Transponho o portão de ferro preto rendilhado. O verde e o branco tornam-se os padrões dominantes: o da copa das árvores e do edifício que se nos apresenta sereno. O céu de tonalidade azul claro, o que não é muito frequente para esta altura do ano, ainda mais na cidade do Porto. Por isso mesmo, encontram-se reunidas as condições para uma tarde que recordo com um sentido de familiaridade que nem sempre me é comum. O que se adivinhava do exterior confirmou-se no interior. De imediato, um documentário. Vi-o e revi-o. De seguida sombras, tecidos e bordados tão característicos do seu universo. Tratava-se da exposição sobre Lourdes Castro e Manuel Zimbro que o Museu de Serralves teve a oportunidade de programar em Março de 2010.
2013. Desta vez em Lisboa, no Bairro Alto, na Rua da Atalaia. As linhas apaziguadoras do edificado, se bem que branco por aqui nem vê-lo, e uma serenidade que também é conferida pela mudez das ruas. Chegado ao número 31, deparo-me com uma porta que somente na aparência se pode considerar maciça. É feita de tecidos bastante variados, no padrão e nas cores, e diferente de todas as outras que conheço. Do lado direito, um espaço reservado à 10+10. Explicam-me que se trata de um projecto de quatro jovens designers nacionais: Ana Sargento, Graziela Sousa, Helena Redondo e Nuno Nogueira. O que mais me impressiona é o carinho com que nos tratam. Um “nós” verdadeiramente inclusivo. Consumidores, potenciais consumidores, e no meu caso, meramente curioso. Em cada etiqueta, informação detalhada sobre o custo do tecido utilizado e do tempo que cada um despendeu na respectiva execução. Trabalho a oito mãos em sincronia perfeita. A terceira apresentação de 10+10 irá decorrer este fim-de-semana, na ModaLisboa, no espaço Wonder Room - Cabinet of Wonder. Se me permitem a ousadia: atrevam-se a cruzar a porta, não darão o tempo por mal empregue.

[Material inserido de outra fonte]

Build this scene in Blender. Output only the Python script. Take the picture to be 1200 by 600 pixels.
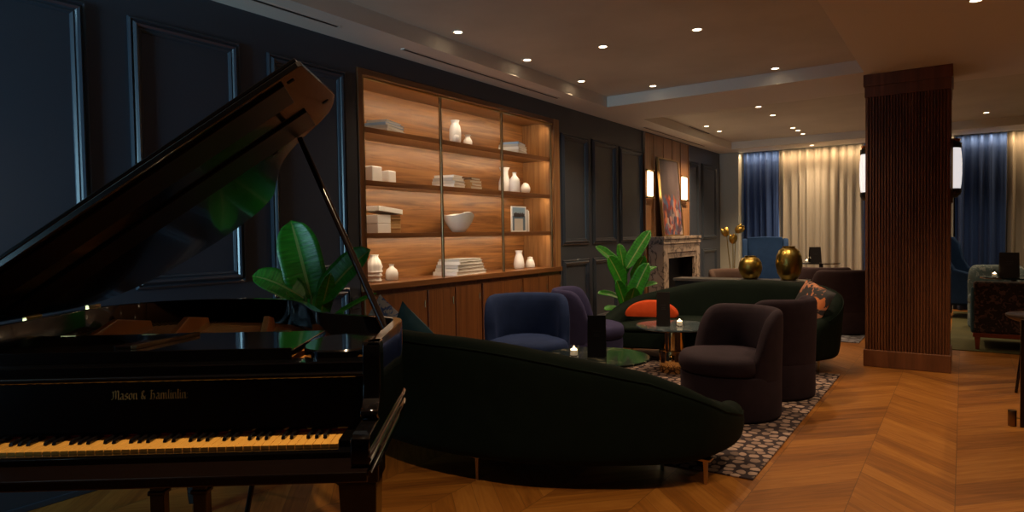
import bpy, bmesh, math, random
from mathutils import Vector, Matrix
random.seed(7)
PI = math.pi
sc = bpy.context.scene
for o in list(bpy.data.objects):
    bpy.data.objects.remove(o)

# ------------------------------------------------------------------ camera
cam = bpy.data.cameras.new('camera'); cam_o = bpy.data.objects.new('camera', cam); sc.collection.objects.link(cam_o)
cam.sensor_width = 36.0; cam.lens = 768.97 / 1200 * 36.0; cam.clip_start = 0.02
RT = Vector((0.82408679, 0.56623794, -0.01598609)); DN = Vector((0.00521, -0.03579611, -0.99934553)); FW = Vector((-0.5664396, 0.82346416, -0.0324492))
mw = Matrix.Identity(4)
for i in range(3):
    mw[i][0] = RT[i]; mw[i][1] = -DN[i]; mw[i][2] = -FW[i]
mw.translation = Vector((0, 0, 1.3))
cam_o.matrix_world = mw
sc.camera = cam_o

# ------------------------------------------------------------------ world, view
w = bpy.data.worlds.new('world'); sc.world = w; w.use_nodes = True
w.node_tree.nodes['Background'].inputs[0].default_value = (0.10, 0.22, 0.36, 1)
w.node_tree.nodes['Background'].inputs[1].default_value = 0.35
sc.view_settings.view_transform = 'Standard'; sc.view_settings.look = 'None'
sc.view_settings.gamma = 1.0; sc.view_settings.use_curve_mapping = False
sc.view_settings.exposure = 0.15
WARM = (1.0, 0.66, 0.36); WARMER = (1.0, 0.70, 0.42)
SPOT_W = 92.0          # each downlight
LED_W = 6.0            # each bookcase strip
COVE_W = 19.0          # light cove above the curtains
WINDOW_W = 34.0        # dusk through the window behind the viewer

def area_light(name, loc, rot, sx, sy, power, col, spread=PI):
    l = bpy.data.lights.new(name, 'AREA'); l.shape = 'RECTANGLE'; l.size = sx; l.size_y = sy
    l.energy = power; l.color = col; l.spread = spread
    o = bpy.data.objects.new(name, l); sc.collection.objects.link(o); o.location = loc; o.rotation_euler = rot
    return o
# dusk light falling in through the window behind the viewer
area_light('dusk_light', (-3.05, -2.12, 1.55), (PI/2, 0, math.radians(24)), 1.0, 1.5, WINDOW_W, (0.42, 0.78, 1.0), math.radians(84))
# dusk behind the sheer curtains of the back windows
area_light('back_dusk_light', (-1.9, 13.15, 1.4), (-PI/2, 0, 0), 2.6, 2.2, 14.0, (0.45, 0.65, 1.0))
# light cove in the curtain pocket
area_light('cove_light', (-1.75, 12.38, 2.70), (math.radians(22), 0, 0), 3.3, 0.05, COVE_W, WARM)
area_light('cove_light', (1.4, 12.38, 2.70), (math.radians(22), 0, 0), 2.8, 0.05, COVE_W*0.8, WARM)

# ------------------------------------------------------------------ mesh helpers
class G:
    def __init__(s): s.bm = bmesh.new()
    def box(s, x0, x1, y0, y1, z0, z1):
        v = [s.bm.verts.new((x, y, z)) for z in (z0, z1) for y in (y0, y1) for x in (x0, x1)]
        for f in ((0,2,3,1),(4,5,7,6),(0,1,5,4),(2,6,7,3),(0,4,6,2),(1,3,7,5)): s.bm.faces.new([v[i] for i in f])
        return s
    def xbox(s, o, ex, ey, ez):
        o, ex, ey, ez = map(Vector, (o, ex, ey, ez))
        v = [s.bm.verts.new(o + ex*a + ey*b + ez*c) for c in (0,1) for b in (0,1) for a in (0,1)]
        for f in ((0,2,3,1),(4,5,7,6),(0,1,5,4),(2,6,7,3),(0,4,6,2),(1,3,7,5)): s.bm.faces.new([v[i] for i in f])
        return s
    def prism(s, pts, z0, z1, fn=None):
        fn = fn or (lambda a, b, c: (a, b, c))
        lo = [s.bm.verts.new(fn(p[0], p[1], z0)) for p in pts]; hi = [s.bm.verts.new(fn(p[0], p[1], z1)) for p in pts]
        n = len(pts); s.bm.faces.new(lo[::-1]); s.bm.faces.new(hi)
        for i in range(n): s.bm.faces.new((lo[i], lo[(i+1)%n], hi[(i+1)%n], hi[i]))
        return s
    def loft(s, rings, closed=True, caps=True, loop=False):
        V = [[s.bm.verts.new(p) for p in r] for r in rings]; m = len(V[0])
        rr = range(len(V) if loop else len(V)-1)
        for i in rr:
            a, b = V[i], V[(i+1) % len(V)]
            for j in range(m if closed else m-1):
                k = (j+1) % m
                s.bm.faces.new((a[j], a[k], b[k], b[j]))
        if caps and closed and not loop:
            s.bm.faces.new(V[0][::-1]); s.bm.faces.new(V[-1])
        return s
    def lathe(s, prof, c=(0,0,0), n=32):
        rings = []
        for r, z in prof:
            rings.append([(c[0]+max(r,1e-4)*math.cos(2*PI*k/n), c[1]+max(r,1e-4)*math.sin(2*PI*k/n), c[2]+z) for k in range(n)])
        return s.loft(rings)
    def tube(s, pts, r, n=8):
        pts = [Vector(p) for p in pts]; rings = []
        up = None
        for i, p in enumerate(pts):
            t = (pts[min(i+1, len(pts)-1)] - pts[max(i-1, 0)]).normalized()
            if up is None:
                up = Vector((0,0,1)) if abs(t.z) < 0.9 else Vector((1,0,0))
            a = t.cross(up).normalized(); up = a.cross(t).normalized()
            rad = r[i] if isinstance(r, (list, tuple)) else r
            rings.append([p + (a*math.cos(2*PI*k/n) + up*math.sin(2*PI*k/n))*rad for k in range(n)])
        return s.loft(rings)
    def build(s, name, mat, parent=None, smooth=None, bevel=0, seg=2, loc=None, subsurf=0, rot=None):
        bmesh.ops.recalc_face_normals(s.bm, faces=s.bm.faces)
        me = bpy.data.meshes.new(name); s.bm.to_mesh(me); s.bm.free()
        me.materials.append(mat)
        if smooth is not None:
            for p in me.polygons: p.use_smooth = True
            me.set_sharp_from_angle(angle=math.radians(smooth))
        o = bpy.data.objects.new(name, me); sc.collection.objects.link(o)
        if parent: o.parent = parent
        if loc: o.location = loc
        if rot: o.rotation_euler = rot
        if bevel:
            m = o.modifiers.new('bevel', 'BEVEL'); m.width = bevel; m.segments = seg; m.limit_method = 'ANGLE'; m.angle_limit = math.radians(40)
        if subsurf:
            m = o.modifiers.new('sub', 'SUBSURF'); m.levels = subsurf; m.render_levels = subsurf
        return o

def thing(name, label, cat, loc=(0,0,0), rz=0.0, group=None):
    o = bpy.data.objects.new(name, None); sc.collection.objects.link(o); o.empty_display_size = 0.1
    o.location = loc; o.rotation_euler = (0, 0, rz); return tag(o, label, cat, group)
def tag(o, label, cat, group=None):
    o['label'] = label; o['category'] = cat
    if group: o['group'] = group
    return o
def struct(o): o['kind'] = 'structure'; return o
def dup(root, loc, rz, label, group=None):
    r = root.copy(); sc.collection.objects.link(r); r.location = loc; r.rotation_euler = (0, 0, rz); r['label'] = label
    if group: r['group'] = group
    for ch in list(root.children):
        c = ch.copy(); sc.collection.objects.link(c); c.parent = r
        for g in list(ch.children):
            d = g.copy(); sc.collection.objects.link(d); d.parent = c
    return r
def catmull(P, n=6, closed=False):
    out = []; m = len(P)
    for i in range(m if closed else m-1):
        g = (lambda k: P[k % m]) if closed else (lambda k: P[max(0, min(m-1, k))])
        p0, p1, p2, p3 = g(i-1), g(i), g(i+1), g(i+2)
        for j in range(n):
            t = j/n
            out.append(tuple(0.5*((2*b) + (c-a)*t + (2*a-5*b+4*c-d)*t*t + (3*b-a-3*c+d)*t**3) for a, b, c, d in zip(p0, p1, p2, p3)))
    if not closed: out.append(tuple(P[-1]))
    return out
def lerp(T, x):
    if x <= T[0][0]: return T[0][1]
    for (a, b), (c, d) in zip(T, T[1:]):
        if x <= c:
            t = (x-a)/(c-a); t = t*t*(3-2*t) if False else t
            return b + (d-b)*t
    return T[-1][1]
def offset2d(P, d, closed=True):
    out = []; n = len(P)
    for i in range(n):
        a = Vector(P[i-1] if (closed or i > 0) else P[i]); b = Vector(P[(i+1) % n] if (closed or i < n-1) else P[i])
        t = (b-a).normalized(); out.append((P[i][0] - t.y*d, P[i][1] + t.x*d))
    return out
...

Entre estrelas, sardinhas e bacalhaus pendurados, em tecido pois então, aproximo-me de uma mesa ampla. Não soubesse onde estava e julgar-me-ia num jardim, tal a luminosidade que entra pelas longas janelas e pela fluidez com que a conversa se desenrola. Elucidam-me sobre as actividades desenvolvidas pela Associação Artística 31 d'Atalaia (http://atalaia31.com). Os workshops são de tal forma estimulantes que terei muita dificuldade em escolher. Acredito que será bem mais complicado que coser um botão. E creiam-me, tardo uma eternidade em fazê-lo. Para terem uma pequena ideia há oficinas de crochet, clube de tricot, iniciação à modelagem, de teoria da cor, desenho para moda, de reciclagem de roupa e iniciação à costura. Os mais procurados são os dois últimos. Numa época em que o diy (do it yourself) se difunde como conceito programático pretende-se que o processo de aprendizagem seja gradual e o mais abrangente.
O incentivo não está em encontrar o artigo mais barato. Está em saber fazer. Ao mesmo tempo que se corta na parcela dos custos, evitando ter de pagar a terceiros, aumenta-se a de ganhos potenciais, uma vez que há a possibilidade de vender, na loja, as peças realizadas durante o(s) curso(s).
Tal como em Serralves, fui convidado a procurar o que se encontrava por detrás de cada linha, de cada costura. Fico com a sensação que daqui a uns anos relembrarei esta tarde com a mesma familiaridade que a de Março de 2010.